## WHAT NEEDS TO BE DONE
Retype the complete listing exactly as it appears.

## AVAILABLE DATA
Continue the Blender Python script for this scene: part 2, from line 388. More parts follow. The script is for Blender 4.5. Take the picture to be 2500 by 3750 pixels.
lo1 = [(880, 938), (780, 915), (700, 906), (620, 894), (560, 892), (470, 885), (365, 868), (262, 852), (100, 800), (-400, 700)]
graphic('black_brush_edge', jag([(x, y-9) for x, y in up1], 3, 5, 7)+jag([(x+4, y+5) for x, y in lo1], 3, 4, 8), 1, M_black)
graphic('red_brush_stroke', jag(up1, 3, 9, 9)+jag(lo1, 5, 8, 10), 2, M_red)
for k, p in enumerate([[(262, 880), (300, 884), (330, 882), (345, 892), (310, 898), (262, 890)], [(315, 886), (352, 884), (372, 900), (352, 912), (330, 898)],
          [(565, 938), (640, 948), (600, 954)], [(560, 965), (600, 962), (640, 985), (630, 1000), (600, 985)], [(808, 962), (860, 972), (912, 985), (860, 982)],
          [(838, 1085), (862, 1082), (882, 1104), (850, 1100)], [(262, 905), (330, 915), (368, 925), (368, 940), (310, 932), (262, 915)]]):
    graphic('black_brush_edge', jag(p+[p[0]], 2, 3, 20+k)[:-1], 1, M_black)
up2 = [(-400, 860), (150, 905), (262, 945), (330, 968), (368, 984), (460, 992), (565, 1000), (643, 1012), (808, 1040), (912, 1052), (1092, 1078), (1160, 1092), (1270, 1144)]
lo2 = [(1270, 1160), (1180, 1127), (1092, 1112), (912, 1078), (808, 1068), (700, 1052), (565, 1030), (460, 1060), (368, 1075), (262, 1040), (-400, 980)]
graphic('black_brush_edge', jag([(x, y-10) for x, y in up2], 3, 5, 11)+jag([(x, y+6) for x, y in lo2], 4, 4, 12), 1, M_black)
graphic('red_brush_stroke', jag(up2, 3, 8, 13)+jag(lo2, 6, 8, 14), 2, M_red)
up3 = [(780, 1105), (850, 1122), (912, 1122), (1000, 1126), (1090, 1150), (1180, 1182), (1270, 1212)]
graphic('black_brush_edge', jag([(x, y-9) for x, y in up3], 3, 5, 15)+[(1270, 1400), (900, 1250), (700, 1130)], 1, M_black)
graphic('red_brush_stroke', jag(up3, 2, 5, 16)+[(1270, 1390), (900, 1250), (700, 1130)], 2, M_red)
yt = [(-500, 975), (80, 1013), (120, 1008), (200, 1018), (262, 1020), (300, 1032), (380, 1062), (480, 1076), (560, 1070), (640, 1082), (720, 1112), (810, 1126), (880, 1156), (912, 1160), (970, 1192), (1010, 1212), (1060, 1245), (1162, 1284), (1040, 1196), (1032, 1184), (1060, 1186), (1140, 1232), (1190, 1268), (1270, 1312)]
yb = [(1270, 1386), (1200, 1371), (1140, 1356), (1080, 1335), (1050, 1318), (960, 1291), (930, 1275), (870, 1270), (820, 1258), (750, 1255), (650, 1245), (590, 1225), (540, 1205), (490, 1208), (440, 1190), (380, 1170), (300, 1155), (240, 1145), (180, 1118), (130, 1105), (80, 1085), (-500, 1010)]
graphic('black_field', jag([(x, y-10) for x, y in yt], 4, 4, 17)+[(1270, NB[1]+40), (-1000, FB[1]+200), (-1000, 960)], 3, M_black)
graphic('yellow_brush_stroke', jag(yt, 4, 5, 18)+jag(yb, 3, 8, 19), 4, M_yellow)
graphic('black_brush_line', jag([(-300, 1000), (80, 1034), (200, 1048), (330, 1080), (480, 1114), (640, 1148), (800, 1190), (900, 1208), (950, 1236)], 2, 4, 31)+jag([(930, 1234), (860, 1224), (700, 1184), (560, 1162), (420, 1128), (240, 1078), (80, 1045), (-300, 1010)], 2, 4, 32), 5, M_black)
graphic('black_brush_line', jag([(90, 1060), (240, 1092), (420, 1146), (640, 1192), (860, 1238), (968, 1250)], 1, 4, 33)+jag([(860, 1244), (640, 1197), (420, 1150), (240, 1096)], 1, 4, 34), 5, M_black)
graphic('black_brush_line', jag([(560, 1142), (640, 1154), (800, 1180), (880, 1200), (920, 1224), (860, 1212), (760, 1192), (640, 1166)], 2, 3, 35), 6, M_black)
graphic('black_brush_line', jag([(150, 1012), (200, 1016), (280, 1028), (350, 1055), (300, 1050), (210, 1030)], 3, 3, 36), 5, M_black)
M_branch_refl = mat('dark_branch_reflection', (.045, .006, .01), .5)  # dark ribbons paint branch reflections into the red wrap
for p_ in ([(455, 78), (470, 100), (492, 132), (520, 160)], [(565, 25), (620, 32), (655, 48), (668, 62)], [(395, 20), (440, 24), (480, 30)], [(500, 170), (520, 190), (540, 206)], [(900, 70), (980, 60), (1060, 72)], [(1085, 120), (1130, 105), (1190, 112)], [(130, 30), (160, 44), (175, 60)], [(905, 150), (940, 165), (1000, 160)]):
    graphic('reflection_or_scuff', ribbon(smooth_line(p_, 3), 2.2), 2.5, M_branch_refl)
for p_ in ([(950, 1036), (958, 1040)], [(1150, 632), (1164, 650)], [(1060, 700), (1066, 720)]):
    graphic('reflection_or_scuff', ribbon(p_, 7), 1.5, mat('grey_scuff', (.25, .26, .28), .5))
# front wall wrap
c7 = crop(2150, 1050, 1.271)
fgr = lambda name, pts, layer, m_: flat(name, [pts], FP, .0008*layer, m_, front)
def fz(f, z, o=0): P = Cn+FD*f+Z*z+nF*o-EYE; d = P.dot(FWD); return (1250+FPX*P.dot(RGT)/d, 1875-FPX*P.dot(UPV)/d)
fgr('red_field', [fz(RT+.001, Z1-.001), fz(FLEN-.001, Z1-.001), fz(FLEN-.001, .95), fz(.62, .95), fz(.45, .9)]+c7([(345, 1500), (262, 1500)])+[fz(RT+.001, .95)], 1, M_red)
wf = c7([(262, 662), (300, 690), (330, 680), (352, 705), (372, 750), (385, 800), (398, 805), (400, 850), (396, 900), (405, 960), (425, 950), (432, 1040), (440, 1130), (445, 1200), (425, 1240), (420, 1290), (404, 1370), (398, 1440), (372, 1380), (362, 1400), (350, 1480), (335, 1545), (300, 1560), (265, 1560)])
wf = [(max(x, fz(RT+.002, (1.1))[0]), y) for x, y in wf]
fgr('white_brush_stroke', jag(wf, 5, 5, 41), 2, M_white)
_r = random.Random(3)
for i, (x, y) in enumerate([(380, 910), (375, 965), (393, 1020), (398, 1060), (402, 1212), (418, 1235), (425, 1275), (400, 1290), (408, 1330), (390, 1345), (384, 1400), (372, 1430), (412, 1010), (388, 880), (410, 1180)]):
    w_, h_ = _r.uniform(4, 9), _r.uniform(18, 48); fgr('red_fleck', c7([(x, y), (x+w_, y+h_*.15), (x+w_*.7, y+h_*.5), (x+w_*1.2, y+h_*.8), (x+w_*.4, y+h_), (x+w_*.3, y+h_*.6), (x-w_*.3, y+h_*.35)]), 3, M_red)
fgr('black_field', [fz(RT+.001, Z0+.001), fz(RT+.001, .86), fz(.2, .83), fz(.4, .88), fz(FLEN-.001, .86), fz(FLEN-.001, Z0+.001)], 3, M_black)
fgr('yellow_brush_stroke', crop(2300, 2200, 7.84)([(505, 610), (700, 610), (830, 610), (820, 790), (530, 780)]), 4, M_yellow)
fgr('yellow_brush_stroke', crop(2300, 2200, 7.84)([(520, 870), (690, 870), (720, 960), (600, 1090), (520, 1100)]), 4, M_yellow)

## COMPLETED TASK
Continue the Blender Python script for this scene: part 2, from line 388. More parts follow. The script is for Blender 4.5. Take the picture to be 2500 by 3750 pixels.
lo1 = [(880, 938), (780, 915), (700, 906), (620, 894), (560, 892), (470, 885), (365, 868), (262, 852), (100, 800), (-400, 700)]
graphic('black_brush_edge', jag([(x, y-9) for x, y in up1], 3, 5, 7)+jag([(x+4, y+5) for x, y in lo1], 3, 4, 8), 1, M_black)
graphic('red_brush_stroke', jag(up1, 3, 9, 9)+jag(lo1, 5, 8, 10), 2, M_red)
for k, p in enumerate([[(262, 880), (300, 884), (330, 882), (345, 892), (310, 898), (262, 890)], [(315, 886), (352, 884), (372, 900), (352, 912), (330, 898)],
          [(565, 938), (640, 948), (600, 954)], [(560, 965), (600, 962), (640, 985), (630, 1000), (600, 985)], [(808, 962), (860, 972), (912, 985), (860, 982)],
          [(838, 1085), (862, 1082), (882, 1104), (850, 1100)], [(262, 905), (330, 915), (368, 925), (368, 940), (310, 932), (262, 915)]]):
    graphic('black_brush_edge', jag(p+[p[0]], 2, 3, 20+k)[:-1], 1, M_black)
up2 = [(-400, 860), (150, 905), (262, 945), (330, 968), (368, 984), (460, 992), (565, 1000), (643, 1012), (808, 1040), (912, 1052), (1092, 1078), (1160, 1092), (1270, 1144)]
lo2 = [(1270, 1160), (1180, 1127), (1092, 1112), (912, 1078), (808, 1068), (700, 1052), (565, 1030), (460, 1060), (368, 1075), (262, 1040), (-400, 980)]
graphic('black_brush_edge', jag([(x, y-10) for x, y in up2], 3, 5, 11)+jag([(x, y+6) for x, y in lo2], 4, 4, 12), 1, M_black)
graphic('red_brush_stroke', jag(up2, 3, 8, 13)+jag(lo2, 6, 8, 14), 2, M_red)
up3 = [(780, 1105), (850, 1122), (912, 1122), (1000, 1126), (1090, 1150), (1180, 1182), (1270, 1212)]
graphic('black_brush_edge', jag([(x, y-9) for x, y in up3], 3, 5, 15)+[(1270, 1400), (900, 1250), (700, 1130)], 1, M_black)
graphic('red_brush_stroke', jag(up3, 2, 5, 16)+[(1270, 1390), (900, 1250), (700, 1130)], 2, M_red)
yt = [(-500, 975), (80, 1013), (120, 1008), (200, 1018), (262, 1020), (300, 1032), (380, 1062), (480, 1076), (560, 1070), (640, 1082), (720, 1112), (810, 1126), (880, 1156), (912, 1160), (970, 1192), (1010, 1212), (1060, 1245), (1162, 1284), (1040, 1196), (1032, 1184), (1060, 1186), (1140, 1232), (1190, 1268), (1270, 1312)]
yb = [(1270, 1386), (1200, 1371), (1140, 1356), (1080, 1335), (1050, 1318), (960, 1291), (930, 1275), (870, 1270), (820, 1258), (750, 1255), (650, 1245), (590, 1225), (540, 1205), (490, 1208), (440, 1190), (380, 1170), (300, 1155), (240, 1145), (180, 1118), (130, 1105), (80, 1085), (-500, 1010)]
graphic('black_field', jag([(x, y-10) for x, y in yt], 4, 4, 17)+[(1270, NB[1]+40), (-1000, FB[1]+200), (-1000, 960)], 3, M_black)
graphic('yellow_brush_stroke', jag(yt, 4, 5, 18)+jag(yb, 3, 8, 19), 4, M_yellow)
graphic('black_brush_line', jag([(-300, 1000), (80, 1034), (200, 1048), (330, 1080), (480, 1114), (640, 1148), (800, 1190), (900, 1208), (950, 1236)], 2, 4, 31)+jag([(930, 1234), (860, 1224), (700, 1184), (560, 1162), (420, 1128), (240, 1078), (80, 1045), (-300, 1010)], 2, 4, 32), 5, M_black)
graphic('black_brush_line', jag([(90, 1060), (240, 1092), (420, 1146), (640, 1192), (860, 1238), (968, 1250)], 1, 4, 33)+jag([(860, 1244), (640, 1197), (420, 1150), (240, 1096)], 1, 4, 34), 5, M_black)
graphic('black_brush_line', jag([(560, 1142), (640, 1154), (800, 1180), (880, 1200), (920, 1224), (860, 1212), (760, 1192), (640, 1166)], 2, 3, 35), 6, M_black)
graphic('black_brush_line', jag([(150, 1012), (200, 1016), (280, 1028), (350, 1055), (300, 1050), (210, 1030)], 3, 3, 36), 5, M_black)
M_branch_refl = mat('dark_branch_reflection', (.045, .006, .01), .5)  # dark ribbons paint branch reflections into the red wrap
for p_ in ([(455, 78), (470, 100), (492, 132), (520, 160)], [(565, 25), (620, 32), (655, 48), (668, 62)], [(395, 20), (440, 24), (480, 30)], [(500, 170), (520, 190), (540, 206)], [(900, 70), (980, 60), (1060, 72)], [(1085, 120), (1130, 105), (1190, 112)], [(130, 30), (160, 44), (175, 60)], [(905, 150), (940, 165), (1000, 160)]):
    graphic('reflection_or_scuff', ribbon(smooth_line(p_, 3), 2.2), 2.5, M_branch_refl)
for p_ in ([(950, 1036), (958, 1040)], [(1150, 632), (1164, 650)], [(1060, 700), (1066, 720)]):
    graphic('reflection_or_scuff', ribbon(p_, 7), 1.5, mat('grey_scuff', (.25, .26, .28), .5))
# front wall wrap
c7 = crop(2150, 1050, 1.271)
fgr = lambda name, pts, layer, m_: flat(name, [pts], FP, .0008*layer, m_, front)
def fz(f, z, o=0): P = Cn+FD*f+Z*z+nF*o-EYE; d = P.dot(FWD); return (1250+FPX*P.dot(RGT)/d, 1875-FPX*P.dot(UPV)/d)
fgr('red_field', [fz(RT+.001, Z1-.001), fz(FLEN-.001, Z1-.001), fz(FLEN-.001, .95), fz(.62, .95), fz(.45, .9)]+c7([(345, 1500), (262, 1500)])+[fz(RT+.001, .95)], 1, M_red)
wf = c7([(262, 662), (300, 690), (330, 680), (352, 705), (372, 750), (385, 800), (398, 805), (400, 850), (396, 900), (405, 960), (425, 950), (432, 1040), (440, 1130), (445, 1200), (425, 1240), (420, 1290), (404, 1370), (398, 1440), (372, 1380), (362, 1400), (350, 1480), (335, 1545), (300, 1560), (265, 1560)])
wf = [(max(x, fz(RT+.002, (1.1))[0]), y) for x, y in wf]
fgr('white_brush_stroke', jag(wf, 5, 5, 41), 2, M_white)
_r = random.Random(3)
for i, (x, y) in enumerate([(380, 910), (375, 965), (393, 1020), (398, 1060), (402, 1212), (418, 1235), (425, 1275), (400, 1290), (408, 1330), (390, 1345), (384, 1400), (372, 1430), (412, 1010), (388, 880), (410, 1180)]):
    w_, h_ = _r.uniform(4, 9), _r.uniform(18, 48); fgr('red_fleck', c7([(x, y), (x+w_, y+h_*.15), (x+w_*.7, y+h_*.5), (x+w_*1.2, y+h_*.8), (x+w_*.4, y+h_), (x+w_*.3, y+h_*.6), (x-w_*.3, y+h_*.35)]), 3, M_red)
fgr('black_field', [fz(RT+.001, Z0+.001), fz(RT+.001, .86), fz(.2, .83), fz(.4, .88), fz(FLEN-.001, .86), fz(FLEN-.001, Z0+.001)], 3, M_black)
fgr('yellow_brush_stroke', crop(2300, 2200, 7.84)([(505, 610), (700, 610), (830, 610), (820, 790), (530, 780)]), 4, M_yellow)
fgr('yellow_brush_stroke', crop(2300, 2200, 7.84)([(520, 870), (690, 870), (720, 960), (600, 1090), (520, 1100)]), 4, M_yellow)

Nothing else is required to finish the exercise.